Esa fue una de las razones por las que Julieta decidió hacer una pausa de un año en la congregación, a fin de discernir si verdaderamente la vida consagrada era lo suyo. Entró en una profunda crisis emocional y afectiva. Pero algo dentro le decía que aquel matrimonio no era el camino. Años más tarde, cuando Julieta ya era religiosa consagrada, aquel joven fue asesinado en la puerta de su casa.
Después de dos años de discernimiento, decidió abrazar definitivamente la vida religiosa.
Julieta entonces viajó a Italia para comenzar su formación, primero como seglar y finalmente como hermana. Volvió a México y, en Querétaro estudió pedagogía. Después la enviaron a la Ciudad de México para trabajar con los jóvenes de zonas marginadas.
"Hay que ir a dónde están los jóvenes. Así que me empecé a juntar con las bandas, ya que era experta; me empecé a juntar con los jovencitos para saber qué era lo que veían, qué era lo que escuchaban, cómo vivían; fui a sus casas, los visité, conviví con ellos. Uno de ellos me dijo: 'Nosotros sabemos que tú intentas ser como nosotros, que tú intentas sacarnos de aquí'", explica la religiosa.
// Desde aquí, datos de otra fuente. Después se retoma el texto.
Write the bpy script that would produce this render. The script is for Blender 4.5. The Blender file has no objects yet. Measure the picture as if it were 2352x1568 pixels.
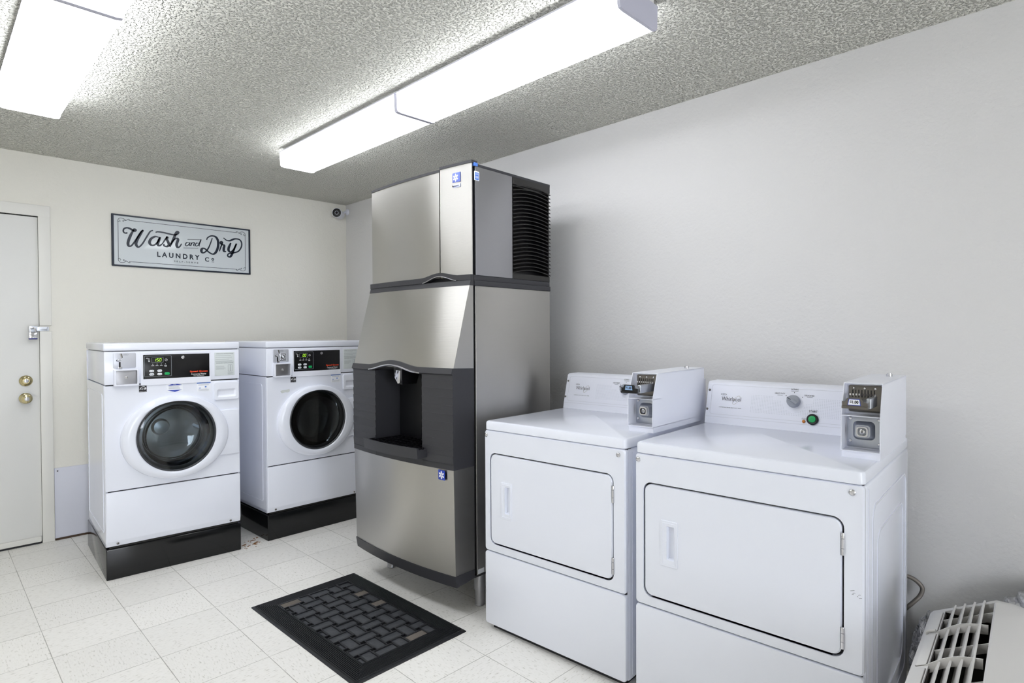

Además, sor María Julieta, recuperó la relación con sus padres y con sus hermanos. "A la gente le intrigaba, porque no cree que uno pueda cambiar de vida (...). Yo regresé a mi comunidad con un hábito y la gente me empezó a preguntar: ¿por qué dejaste tu familia? Ya no soy la chica rebelde que ellos tenían en casa. El día de mis votos perpetuos vinieron por primera vez a visitarme mi papá y mamá; nunca habían venido antes", concluye.